De zussen Elsa, Selma en Rudolfine zijn dochters van Levi Jessel en Mathilde Löwensberg. Op de persoonskaart van Selma staat zij met haar achternaam als Jeszel beschreven. Deze schrijfwijze komt bij haar vaker voor in documenten. Alle drie de zussen zijn in de oorlog vermoord. Van de zussen zijn geen beroepen bekend. In Duitsland woonde broer Julius Jessel (hij staat daarom niet op Joods Monument vermeld), hij overlijd op 18 februari 1942 in het getto van Lodz.

Elsa is getrouwd met Jakob Heijmann. Het echtpaar krijget twee kinderen, geboren in 1909 en 1914. Beide kinderen lijken de oorlog overleefd te hebben. Jakob Heijmann sterft in 1921.

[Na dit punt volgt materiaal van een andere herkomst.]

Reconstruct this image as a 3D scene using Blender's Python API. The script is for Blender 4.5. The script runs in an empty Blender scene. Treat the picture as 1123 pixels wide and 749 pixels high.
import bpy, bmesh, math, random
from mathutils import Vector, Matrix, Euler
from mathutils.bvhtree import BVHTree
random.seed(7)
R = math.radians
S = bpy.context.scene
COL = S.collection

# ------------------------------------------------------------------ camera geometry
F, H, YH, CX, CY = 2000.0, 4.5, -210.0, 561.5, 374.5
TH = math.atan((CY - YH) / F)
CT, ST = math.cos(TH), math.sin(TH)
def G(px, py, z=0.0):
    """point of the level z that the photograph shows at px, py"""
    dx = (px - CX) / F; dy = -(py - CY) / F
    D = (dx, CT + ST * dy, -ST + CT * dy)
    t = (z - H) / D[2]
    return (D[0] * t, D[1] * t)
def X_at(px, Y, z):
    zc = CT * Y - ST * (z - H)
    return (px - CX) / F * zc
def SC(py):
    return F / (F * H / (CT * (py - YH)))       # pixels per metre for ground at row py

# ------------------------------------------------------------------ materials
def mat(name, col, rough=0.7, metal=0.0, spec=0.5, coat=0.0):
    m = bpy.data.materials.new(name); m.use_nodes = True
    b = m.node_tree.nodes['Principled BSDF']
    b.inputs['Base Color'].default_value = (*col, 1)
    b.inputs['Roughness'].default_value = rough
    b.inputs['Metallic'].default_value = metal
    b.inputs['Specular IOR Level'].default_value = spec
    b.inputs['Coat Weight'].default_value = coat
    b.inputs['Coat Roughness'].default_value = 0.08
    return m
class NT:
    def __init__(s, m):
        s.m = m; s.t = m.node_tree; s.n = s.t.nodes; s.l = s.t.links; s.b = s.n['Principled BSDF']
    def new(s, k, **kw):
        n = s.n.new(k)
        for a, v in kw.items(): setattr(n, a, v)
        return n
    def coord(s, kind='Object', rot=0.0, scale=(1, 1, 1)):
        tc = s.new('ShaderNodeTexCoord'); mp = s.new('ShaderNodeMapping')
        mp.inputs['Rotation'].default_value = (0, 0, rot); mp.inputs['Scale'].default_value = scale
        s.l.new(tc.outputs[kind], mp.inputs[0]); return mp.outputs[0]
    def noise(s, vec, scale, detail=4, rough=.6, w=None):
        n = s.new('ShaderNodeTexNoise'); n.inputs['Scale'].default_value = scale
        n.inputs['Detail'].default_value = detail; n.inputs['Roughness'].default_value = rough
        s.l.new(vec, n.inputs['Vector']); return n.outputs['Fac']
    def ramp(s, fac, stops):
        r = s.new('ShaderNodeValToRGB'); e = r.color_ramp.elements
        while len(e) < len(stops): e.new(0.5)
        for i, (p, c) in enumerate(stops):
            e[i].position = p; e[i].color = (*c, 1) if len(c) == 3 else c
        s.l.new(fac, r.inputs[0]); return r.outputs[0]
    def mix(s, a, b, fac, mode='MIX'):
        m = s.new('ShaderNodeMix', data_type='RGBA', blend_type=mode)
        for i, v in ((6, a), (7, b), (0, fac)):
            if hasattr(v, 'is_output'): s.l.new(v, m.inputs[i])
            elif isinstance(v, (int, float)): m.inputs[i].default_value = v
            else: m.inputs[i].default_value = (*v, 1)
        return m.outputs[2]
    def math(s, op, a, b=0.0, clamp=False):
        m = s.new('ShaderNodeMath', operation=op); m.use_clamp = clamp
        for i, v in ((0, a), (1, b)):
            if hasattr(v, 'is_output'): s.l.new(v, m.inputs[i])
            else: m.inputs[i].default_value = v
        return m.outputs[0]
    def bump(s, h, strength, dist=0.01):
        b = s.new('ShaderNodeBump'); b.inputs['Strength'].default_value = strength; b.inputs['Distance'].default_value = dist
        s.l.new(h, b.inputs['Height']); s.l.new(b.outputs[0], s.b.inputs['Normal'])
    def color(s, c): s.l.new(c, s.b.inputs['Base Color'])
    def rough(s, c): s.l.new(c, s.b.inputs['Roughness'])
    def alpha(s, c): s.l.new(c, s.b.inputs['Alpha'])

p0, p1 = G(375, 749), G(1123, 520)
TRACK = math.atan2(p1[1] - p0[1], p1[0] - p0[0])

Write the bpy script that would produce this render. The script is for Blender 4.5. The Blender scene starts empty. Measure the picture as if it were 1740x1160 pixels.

Op Bundes Archiv Gedenkbuch staat Elsa vermeld als Else Elsa Sofie. In het archief van haar geboorteplaats staat zij vermeld als Elsa Sofie. 

Rudolfine Jessel emigreert in 1928 naar Wassenaar. Elsa vertrekt in mei 1939 vanuit Duitsland naar Wassenaar en verhuist uiteindelijk naar Apeldoorn. Zus Selma woonde van mei 1933 tot juni 1939 in Mainz, daarna is in Nederland komen wonen. 

Elsa en Selma hebben in Apeldoorn samen op de Bosweg 6 gewoond (november 1940 - juli 1941), het vreemdelingenregister noemt hen: 'geëvacueerd uit Wassenaar'.

Hierna volgt: Paul Krugerstraat 3 (juli 1941 - september 1941) en Koppellaan 6 (september 1941- mei 1942). Daarna is Selma naar Amsterdam vertrokken, vanuit daar is zij in Kamp Westerbork terecht gekomen.

Het is niet bekend wanneer Elsa in Kamp Westerbork geregistreerd is. Op maandag 12 oktober 1942 wordt zij naar Auschwitz gedeporteerd. Ze komt op woensdag 14 oktober 1942 in Auschwitz aan. De sterfdatum is donderdag 15 oktober 1942.

Bronnen: gemeentelijke archieven van Weilburg en Offenbach, stadsarchief Amsterdam.